Text: Incipits only in all sources. The incipit in Florence 229 “Hellas que devera mon cuer” is a conflation of the two first lines of “Helas, que pourra devenir / mon cueur ....”, a rondeau cinquain, which appears in full with Caron’s setting in Dijon and Wolfenbüttel; also in Berlin 78.B.17 ff. 130-130v, ed.: Löpelmann 1927 p. 232. A different rondeau quatrain, »Helas m’amour, ma tresparfecte amye«, is found complete in Laborde with the same music by Caron; also in Berlin 78.B.17 ff. 156v, ed.: Löpelmann 1927 p. 294. For editions and translations of these poems, see the setting by Caron.
Evaluation of the sources:
The scribe of Florence 229 has entered this song with a few scribal errors. It is carefully attributed to Heinrich Isaac, and the superius and contratenor parts have been furnished with text incipits, which are more extensive than in any other source (they have variations of “Helas” only). There cannot be any doubt that the scribe associated “Helas” with the most widely circulated text (or text incipits) for Caron’s song. Consequently, Howard Mayer Brown has supplied the upper voices with this rondeau cinquain text in his complete edition of Florence 229. However, as Brown’s edition demonstrates, this poem can only be brought to fit the music by heavy editorial intervention. The short lines require word repetitions, while other lines are cramped owing to the discrepancy between the music’s four phrases and the five lines in the poem. As was the case with Caron’s song, where the rondeau quatrain poem preserved in the Laborde chansonnier matched the music better, it matches the more regular music of Isaac even better. It is probable that it was the Laborde version of Caron’s song that inspired Isaac as well as Tinctoris. This is the reason for the reconstructed version of Isaac’s reworking of Caron’s “Helas” as »Helas m’amour, ma tresparfecte amye« (see the edition).

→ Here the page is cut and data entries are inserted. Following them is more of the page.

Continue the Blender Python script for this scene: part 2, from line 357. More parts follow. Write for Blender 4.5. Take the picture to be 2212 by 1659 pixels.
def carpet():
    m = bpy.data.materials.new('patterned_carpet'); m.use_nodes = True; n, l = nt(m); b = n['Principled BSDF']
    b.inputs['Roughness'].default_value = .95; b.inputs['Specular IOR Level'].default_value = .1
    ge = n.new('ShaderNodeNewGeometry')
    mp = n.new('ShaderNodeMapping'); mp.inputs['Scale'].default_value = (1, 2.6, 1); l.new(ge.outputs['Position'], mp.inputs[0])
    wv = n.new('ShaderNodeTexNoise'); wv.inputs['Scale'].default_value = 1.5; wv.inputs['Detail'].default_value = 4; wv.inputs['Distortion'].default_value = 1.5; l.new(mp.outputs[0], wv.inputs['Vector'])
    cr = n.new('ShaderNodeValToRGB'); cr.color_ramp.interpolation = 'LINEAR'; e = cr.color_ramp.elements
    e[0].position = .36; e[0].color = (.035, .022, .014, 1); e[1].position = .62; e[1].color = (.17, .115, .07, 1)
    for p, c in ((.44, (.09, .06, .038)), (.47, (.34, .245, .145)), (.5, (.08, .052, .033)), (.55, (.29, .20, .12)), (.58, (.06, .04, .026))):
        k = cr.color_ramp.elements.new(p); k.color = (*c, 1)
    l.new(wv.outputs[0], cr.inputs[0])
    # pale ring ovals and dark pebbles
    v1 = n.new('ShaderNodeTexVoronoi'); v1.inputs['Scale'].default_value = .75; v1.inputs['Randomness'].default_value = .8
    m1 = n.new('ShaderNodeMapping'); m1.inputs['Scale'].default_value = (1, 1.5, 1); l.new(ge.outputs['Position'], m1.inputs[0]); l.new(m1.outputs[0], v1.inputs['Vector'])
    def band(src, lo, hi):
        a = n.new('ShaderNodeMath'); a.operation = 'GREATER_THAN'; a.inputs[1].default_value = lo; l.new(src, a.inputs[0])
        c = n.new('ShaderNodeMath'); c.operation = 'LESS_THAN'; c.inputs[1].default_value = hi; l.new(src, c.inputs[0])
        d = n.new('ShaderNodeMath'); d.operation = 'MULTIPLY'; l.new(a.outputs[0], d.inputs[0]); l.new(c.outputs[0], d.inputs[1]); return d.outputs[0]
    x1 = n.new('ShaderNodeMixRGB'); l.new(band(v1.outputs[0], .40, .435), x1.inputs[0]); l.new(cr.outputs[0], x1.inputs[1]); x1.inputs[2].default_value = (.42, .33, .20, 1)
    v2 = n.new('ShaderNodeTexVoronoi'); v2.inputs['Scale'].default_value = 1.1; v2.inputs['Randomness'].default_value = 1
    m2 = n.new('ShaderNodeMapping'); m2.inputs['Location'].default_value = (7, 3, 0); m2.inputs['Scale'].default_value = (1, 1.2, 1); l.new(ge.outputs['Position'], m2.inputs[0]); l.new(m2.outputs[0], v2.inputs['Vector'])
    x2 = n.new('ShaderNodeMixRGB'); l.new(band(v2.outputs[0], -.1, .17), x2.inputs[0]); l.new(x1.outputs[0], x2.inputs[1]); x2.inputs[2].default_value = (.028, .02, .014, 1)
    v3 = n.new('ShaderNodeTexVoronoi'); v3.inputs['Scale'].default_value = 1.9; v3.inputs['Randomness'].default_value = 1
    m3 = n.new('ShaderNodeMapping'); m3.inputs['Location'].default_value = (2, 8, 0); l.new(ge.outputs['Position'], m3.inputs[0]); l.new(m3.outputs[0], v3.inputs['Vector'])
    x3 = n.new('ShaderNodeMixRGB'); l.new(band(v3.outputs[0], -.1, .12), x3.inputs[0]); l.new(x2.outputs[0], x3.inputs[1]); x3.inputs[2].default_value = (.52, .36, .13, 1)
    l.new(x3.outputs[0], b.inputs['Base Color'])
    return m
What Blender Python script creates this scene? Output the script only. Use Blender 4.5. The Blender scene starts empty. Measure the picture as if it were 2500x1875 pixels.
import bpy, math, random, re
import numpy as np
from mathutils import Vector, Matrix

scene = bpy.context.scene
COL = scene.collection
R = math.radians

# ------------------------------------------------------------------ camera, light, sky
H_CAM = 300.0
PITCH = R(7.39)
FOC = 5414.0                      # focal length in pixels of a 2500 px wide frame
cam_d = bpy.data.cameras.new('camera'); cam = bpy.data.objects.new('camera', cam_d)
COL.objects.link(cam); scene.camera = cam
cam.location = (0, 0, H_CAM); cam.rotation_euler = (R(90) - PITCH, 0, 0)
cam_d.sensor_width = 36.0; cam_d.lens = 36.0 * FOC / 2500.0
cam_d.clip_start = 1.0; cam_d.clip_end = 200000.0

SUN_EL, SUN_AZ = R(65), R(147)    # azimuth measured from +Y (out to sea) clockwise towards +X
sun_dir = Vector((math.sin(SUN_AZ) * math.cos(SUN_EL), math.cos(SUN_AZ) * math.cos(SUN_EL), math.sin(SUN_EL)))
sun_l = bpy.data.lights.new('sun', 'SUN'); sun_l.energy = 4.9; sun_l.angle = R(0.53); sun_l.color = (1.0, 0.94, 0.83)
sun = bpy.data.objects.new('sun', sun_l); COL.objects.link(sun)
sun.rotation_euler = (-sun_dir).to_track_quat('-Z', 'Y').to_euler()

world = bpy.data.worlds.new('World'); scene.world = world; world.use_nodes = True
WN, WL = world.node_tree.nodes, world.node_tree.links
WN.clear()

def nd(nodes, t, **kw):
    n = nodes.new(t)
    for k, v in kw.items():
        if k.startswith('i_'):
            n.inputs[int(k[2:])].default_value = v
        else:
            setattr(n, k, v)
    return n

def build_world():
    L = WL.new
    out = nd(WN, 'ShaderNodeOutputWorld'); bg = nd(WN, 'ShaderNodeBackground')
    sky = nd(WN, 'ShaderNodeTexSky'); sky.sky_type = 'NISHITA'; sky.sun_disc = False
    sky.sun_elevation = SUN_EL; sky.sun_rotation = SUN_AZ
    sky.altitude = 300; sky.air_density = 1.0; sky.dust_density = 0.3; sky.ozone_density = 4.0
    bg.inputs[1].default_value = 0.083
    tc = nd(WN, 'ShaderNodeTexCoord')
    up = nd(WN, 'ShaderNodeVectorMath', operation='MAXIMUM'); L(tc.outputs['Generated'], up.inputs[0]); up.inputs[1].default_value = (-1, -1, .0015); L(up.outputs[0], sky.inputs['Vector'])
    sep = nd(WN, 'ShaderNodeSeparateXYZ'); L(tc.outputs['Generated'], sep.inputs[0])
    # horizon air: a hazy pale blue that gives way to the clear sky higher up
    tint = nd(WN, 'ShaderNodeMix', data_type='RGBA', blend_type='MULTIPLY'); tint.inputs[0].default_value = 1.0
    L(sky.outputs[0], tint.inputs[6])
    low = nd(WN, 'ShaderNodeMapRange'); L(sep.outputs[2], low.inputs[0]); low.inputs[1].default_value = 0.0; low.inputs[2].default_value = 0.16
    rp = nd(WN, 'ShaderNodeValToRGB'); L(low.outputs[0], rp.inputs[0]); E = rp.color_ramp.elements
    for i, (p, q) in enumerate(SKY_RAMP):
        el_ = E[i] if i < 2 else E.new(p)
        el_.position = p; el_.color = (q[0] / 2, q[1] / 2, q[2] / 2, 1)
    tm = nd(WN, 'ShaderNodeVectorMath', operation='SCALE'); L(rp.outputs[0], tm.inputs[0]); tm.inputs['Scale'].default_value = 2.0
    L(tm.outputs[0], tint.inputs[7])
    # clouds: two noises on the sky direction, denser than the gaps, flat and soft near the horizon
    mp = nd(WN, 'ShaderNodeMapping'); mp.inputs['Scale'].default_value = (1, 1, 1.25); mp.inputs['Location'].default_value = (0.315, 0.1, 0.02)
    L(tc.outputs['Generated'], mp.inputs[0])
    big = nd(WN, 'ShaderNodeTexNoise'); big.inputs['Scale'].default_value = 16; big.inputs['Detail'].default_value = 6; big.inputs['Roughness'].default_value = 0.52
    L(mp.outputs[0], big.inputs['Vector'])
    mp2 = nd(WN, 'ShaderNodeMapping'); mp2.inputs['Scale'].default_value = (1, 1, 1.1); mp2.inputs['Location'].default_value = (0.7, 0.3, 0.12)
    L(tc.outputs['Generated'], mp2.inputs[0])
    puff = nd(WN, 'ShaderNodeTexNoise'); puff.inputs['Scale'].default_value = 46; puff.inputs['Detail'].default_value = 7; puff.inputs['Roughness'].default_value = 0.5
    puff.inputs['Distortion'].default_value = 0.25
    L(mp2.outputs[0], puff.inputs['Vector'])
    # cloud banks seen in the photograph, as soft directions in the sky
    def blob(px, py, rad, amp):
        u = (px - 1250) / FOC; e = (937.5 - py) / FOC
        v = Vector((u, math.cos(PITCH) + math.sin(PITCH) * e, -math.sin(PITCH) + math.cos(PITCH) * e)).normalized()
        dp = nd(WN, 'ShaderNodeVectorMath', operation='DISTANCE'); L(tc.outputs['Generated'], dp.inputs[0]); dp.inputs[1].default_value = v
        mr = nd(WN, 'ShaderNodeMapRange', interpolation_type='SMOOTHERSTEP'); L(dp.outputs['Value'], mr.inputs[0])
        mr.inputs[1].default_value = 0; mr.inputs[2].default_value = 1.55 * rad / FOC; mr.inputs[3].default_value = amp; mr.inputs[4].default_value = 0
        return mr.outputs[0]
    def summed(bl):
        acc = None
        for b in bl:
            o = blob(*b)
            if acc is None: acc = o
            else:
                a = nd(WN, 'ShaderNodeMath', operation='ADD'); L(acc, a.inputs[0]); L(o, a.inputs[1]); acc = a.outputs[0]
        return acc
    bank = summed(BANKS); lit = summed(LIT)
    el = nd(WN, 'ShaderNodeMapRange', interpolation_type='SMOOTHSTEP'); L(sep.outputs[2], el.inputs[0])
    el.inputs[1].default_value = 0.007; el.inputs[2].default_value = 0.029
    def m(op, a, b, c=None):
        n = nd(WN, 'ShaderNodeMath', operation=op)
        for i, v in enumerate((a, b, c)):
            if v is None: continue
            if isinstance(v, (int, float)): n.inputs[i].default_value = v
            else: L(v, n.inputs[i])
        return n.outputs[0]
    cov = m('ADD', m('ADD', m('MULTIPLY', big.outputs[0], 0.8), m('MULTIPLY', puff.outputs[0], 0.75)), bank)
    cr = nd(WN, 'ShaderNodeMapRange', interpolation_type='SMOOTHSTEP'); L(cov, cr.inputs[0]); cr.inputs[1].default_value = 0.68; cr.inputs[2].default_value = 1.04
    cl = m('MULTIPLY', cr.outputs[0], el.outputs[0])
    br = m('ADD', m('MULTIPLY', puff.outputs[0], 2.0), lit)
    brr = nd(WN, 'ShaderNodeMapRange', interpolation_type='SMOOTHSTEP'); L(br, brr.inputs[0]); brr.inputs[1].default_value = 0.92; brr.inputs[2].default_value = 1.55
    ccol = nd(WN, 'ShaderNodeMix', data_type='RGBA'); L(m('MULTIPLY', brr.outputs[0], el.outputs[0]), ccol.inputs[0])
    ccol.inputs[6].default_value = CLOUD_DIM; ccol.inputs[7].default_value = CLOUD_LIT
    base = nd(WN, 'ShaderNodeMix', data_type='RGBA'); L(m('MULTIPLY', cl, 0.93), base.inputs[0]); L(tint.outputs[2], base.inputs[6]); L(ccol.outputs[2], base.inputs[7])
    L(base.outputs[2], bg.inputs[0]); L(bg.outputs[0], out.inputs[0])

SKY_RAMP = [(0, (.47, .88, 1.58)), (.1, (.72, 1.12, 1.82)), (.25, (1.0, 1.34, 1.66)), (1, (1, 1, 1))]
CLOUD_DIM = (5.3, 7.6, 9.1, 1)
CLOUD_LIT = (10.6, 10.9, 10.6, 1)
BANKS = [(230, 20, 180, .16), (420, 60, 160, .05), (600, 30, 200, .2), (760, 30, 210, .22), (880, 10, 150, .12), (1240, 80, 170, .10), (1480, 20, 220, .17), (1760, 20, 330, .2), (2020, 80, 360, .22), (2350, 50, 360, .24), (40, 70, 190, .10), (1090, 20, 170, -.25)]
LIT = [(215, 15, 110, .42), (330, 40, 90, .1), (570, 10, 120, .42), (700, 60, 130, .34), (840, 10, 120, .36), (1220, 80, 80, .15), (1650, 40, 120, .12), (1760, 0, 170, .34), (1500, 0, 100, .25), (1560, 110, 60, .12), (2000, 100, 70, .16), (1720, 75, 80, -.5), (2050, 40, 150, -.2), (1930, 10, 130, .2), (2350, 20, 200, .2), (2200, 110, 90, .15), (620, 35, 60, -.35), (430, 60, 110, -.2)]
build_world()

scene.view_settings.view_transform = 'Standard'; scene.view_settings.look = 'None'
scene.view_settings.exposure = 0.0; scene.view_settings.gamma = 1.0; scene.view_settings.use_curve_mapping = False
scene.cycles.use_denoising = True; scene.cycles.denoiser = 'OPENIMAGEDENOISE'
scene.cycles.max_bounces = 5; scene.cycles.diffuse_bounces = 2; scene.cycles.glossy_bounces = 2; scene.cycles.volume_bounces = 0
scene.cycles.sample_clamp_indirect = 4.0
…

Comments on text and music:
Reworking of Caron’s rondeau “Helas”. The relationship between the songs by Isaac and Caron has been analysed by Allan Atlas in The Cappella Giulia Chansonnier. Roma, Biblioteca Apostolica Vaticana, C.G.XIII.27 (Musicological Studies Vol. XXVII/1-2), New York 1975-76, Vol. 1, pp. 174-177, and by Howard Mayer Brown in ‘Emulation, Competition and Homage: Imitation and Theories of Imitation in the Renaissance’, Journal of the American Musicological Society 1982, pp. 1-48, at pp. 15-21. Both of these descriptions are a bit misleading as they only describe certain aspects of the songs; Atlas primarily comments on the likeness of the upper voices, and Brown discuss the rondeau’s first section only, and puts Isaac’s reworking in a very positive light. Brown may be right that “[...] Caron’s second and third phases [...] suffer from that composer’s chief fault, a certain rhythmic woodenness caused by his too consistent movement in minims. In the equivalent passage [...], Isaac did not keep quite the same notes, but he preserved the main outlines of the melodies and brought them to life by making explicit the potential for sequences in his model, and, again, by increasing the variety of the rhythms.” (p. 19). But Caron had a reason for his “woodenness”. It sets off brilliantly what happens at the beginning of the second section of the rondeau: When the staggered descending thirds and triads in dotted values sung by all voices suddenly suspend the steady beat of the preceding long melisma. In a way, Isaac missed the point of Caron’s rondeau, when he streamlined it into a regular, systematic music typical of a younger generation. Every imitation is neat and preferably involving all three voices, the intervallic strict canons at the fifth are changed into diatonic canons, and its rhythm is steady without exciting surprises - and the whole is quite elegant. The music has been moved a generation onwards.